In English class, students should be assigned to read the lofty, immortal literary masterpieces of James Fenimore Cooper, Louisa May Alcott and Charles Dickens. Knowledge of social conditions in 19th century England is of earth-shaking importance.

- John R.W. Taylor, Kansas City

Keep the name

Reading the editorial board’s impassioned condemnation of the Johnson County Negro Creek study coalition’s decision to retain the creek’s name, I became acutely aware of a basic truth of storytelling: Who gets to tell the story matters a lot.

In this case, multiple narrators appeared as far back as 1856 and continued to tell their racist stories by using some form of the word “Negro” for 167 years.

Most telling in the editorial narrative, however, is the board’s acknowledgment that “older local Black leaders wanted to keep the name as some sort of reminder of the past” while younger Black activists argued that the name “is too offensive to remain in place.”

Characterizing the narrative of older Black leaders to maintain the name Negro Creek as “some reminder of the past” diminishes the voice of community elders as a quaint artifact.

Emmett Till’s mother knew the importance of leaving her son’s casket open at his funeral.
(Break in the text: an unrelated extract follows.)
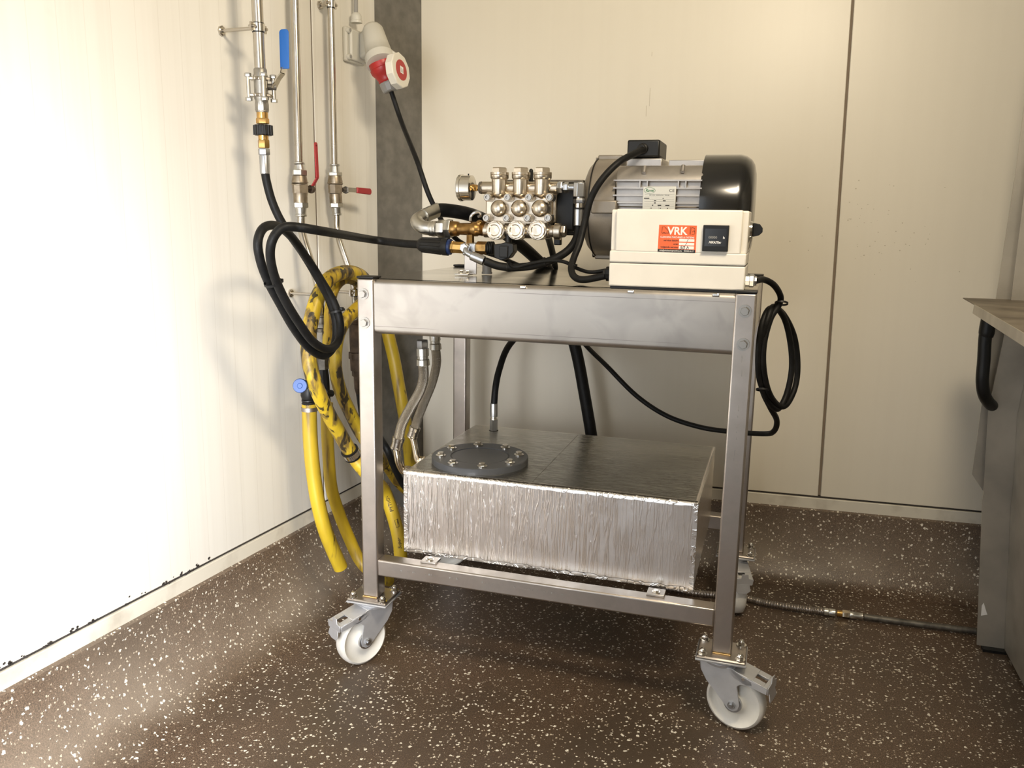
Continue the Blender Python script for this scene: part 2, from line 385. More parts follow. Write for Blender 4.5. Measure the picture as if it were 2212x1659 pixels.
# ------------------------------------------------------------------ trolley
W, D, zt, zb, LG = .8505, .6229, .9137, .163, .04
tro = thing('trolley', (W/2, D/2, 0), 'stainless steel machine trolley on four white-wheeled castors', 'trolley')
def hexbolt(p, d, R, h, m, parent, washer=0, name='bolt', dome=False, rot=0):
    mb = MB(); p = V(p); d = V(d).normalized()
    t = 0
    if washer: mb.cyl(p, p+d*.0022, washer, n=20); t = .0022
    mb.hexa(p+d*t, p+d*(t+h), R, rot)
    if dome: mb.sphere(p+d*(t+h*.9), R*.85, d, 12, .9, True)
    return mb.build(name, m, parent)
corners = [(0, 0), (W-LG, 0), (0, D-LG), (W-LG, D-LG)]
for i, (x, y) in enumerate(corners):
    leg = MB().bx(x, x+LG, y, y+LG, zb, zt).build('leg', STEELD, tro, bev=.004, seg=3)
    MB().bx(x-.0005, x+LG+.0005, y-.0005, y+LG+.0005, zt, zt+.005).build('leg_cap', BLACK, leg, bev=.0015)
    cx, cy = x+LG/2, y+LG/2
    MB().box((cx, cy, zb-.003), (.10, .085, .006)).build('mounting_plate', STEELD, leg, bev=.006, seg=2)
    for sx in (-1, 1):
        for sy in (-1, 1): hexbolt((cx+sx*.038, cy+sy*.032, zb), (0, 0, 1), .0075, .007, SHINY, leg, .0105, dome=True)
    if y == 0: MB().tube([(x+.002, -.001, zb+.001), (x+LG-.002, -.001, zb+.001)], .0018, 6).build('weld', WELD, leg)
for q in ((785, 635), (788, 697), (1609, 672), (1605, 744)):
    hexbolt(aY(*q, 0), (0, -1, 0), .0085, .006, BOLT, tro, .0125, rot=.3)
# tabletop sheet with rolled front apron
R = .011; za = .792
tz = zt-.0015
MB().bx(.004, W-.004, LG*.6, D-.006, tz-.003, tz).bx(LG-.002, W-LG+.002, .004+R, LG, tz-.003, tz).build('tabletop', TOPST, tro)
def apron(p0, ext, nrm, mname, mt):
    """folded sheet: top bend, flat face, bottom bend; nrm points outwards, ext along its length"""
    prof = []
    for i in range(6):
        q = PI/2*i/5; prof.append((-R+R*math.sin(q), tz-R+R*math.cos(q)))
    for i in range(6):
        q = PI/2*i/5; prof.append((-R+R*math.cos(q), za+R-R*math.sin(q)))
    prof += [(-.03, za)]
    inner = [(a-.003 if i else a, z) for i, (a, z) in enumerate(prof)]
    out = [V(p0)+nrm*a+V((0, 0, z)) for a, z in prof]
    inn = []
    for i, (a, z) in enumerate(prof):
        if i < 6: q = PI/2*i/5; inn.append((-R+(R-.002)*math.sin(q), tz-R+(R-.002)*math.cos(q)))
        elif i < 12: q = PI/2*(i-6)/5; inn.append((-R+(R-.002)*math.cos(q), za+R-(R-.002)*math.sin(q)))
        else: inn.append((-.03, za+.002))
    inn = [V(p0)+nrm*a+V((0, 0, z)) for a, z in inn]
    mb = MB(); n = len(out); e = V(ext)
    vs = out+inn+[p+e for p in out]+[p+e for p in inn]; fs = []
    for i in range(n-1):
        fs += [(i, i+1, 2*n+i+1, 2*n+i), (n+i+1, n+i, 3*n+i, 3*n+i+1), (i+1, i, n+i, n+i+1), (2*n+i, 2*n+i+1, 3*n+i+1, 3*n+i)]
    fs += [(0, 2*n, 3*n, n), (n-1, 2*n-1, 4*n-1, 3*n-1)]
    mb.add(vs, fs); return mb.build(mname, mt, tro, smooth=40)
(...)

Even The Star itself apologized and changed years of under-reporting our Black community’s stories.

No, the Negro Creek study commission got it right. Keep the name as incontrovertible evidence of 167 years of racism in Johnson County. Keep the signs to interpret that reality.

- James Heiman, Independence

At the source

Debt ceiling negotiations are in the news along with the expiration of Title 42 restrictions on immigration and migrant border crossings. (June 1, 10A, “This debt ceiling deal isn’t great, but ‘no’ unthinkable;” May 26, 7A, “Here’s how the government can improve processing immigrants”) Both affect priorities funded in the upcoming federal budget. The future will depend not only on how much is budgeted, but on what is funded.

Thousands of migrants at the border are not there because they want to leave their country, their homes or their families, but because they do not have livable countries, homes or families and must leave to survive.

The 2023 U.S. budget funds atrocity-prevention programs through the State Department and reconciliation programs and complex crises responses through the United States Agency for International Development. Collectively, they account for $90 million of the $1.7 trillion in 2023 discretionary spending. They fund initiatives in other nations preventing genocide and mass atrocities, promote nonviolent conflict resolution and stabilize governments facing emerging crises, ultimately reducing the displacement of citizens and the flow of migrants. Every dollar spent on these programs saves an estimated $16 in potential military response if the crises boils into armed conflict.

Congress has an opportunity not only to reduce spending, but to spend more effectively by shifting more support to programs such as these.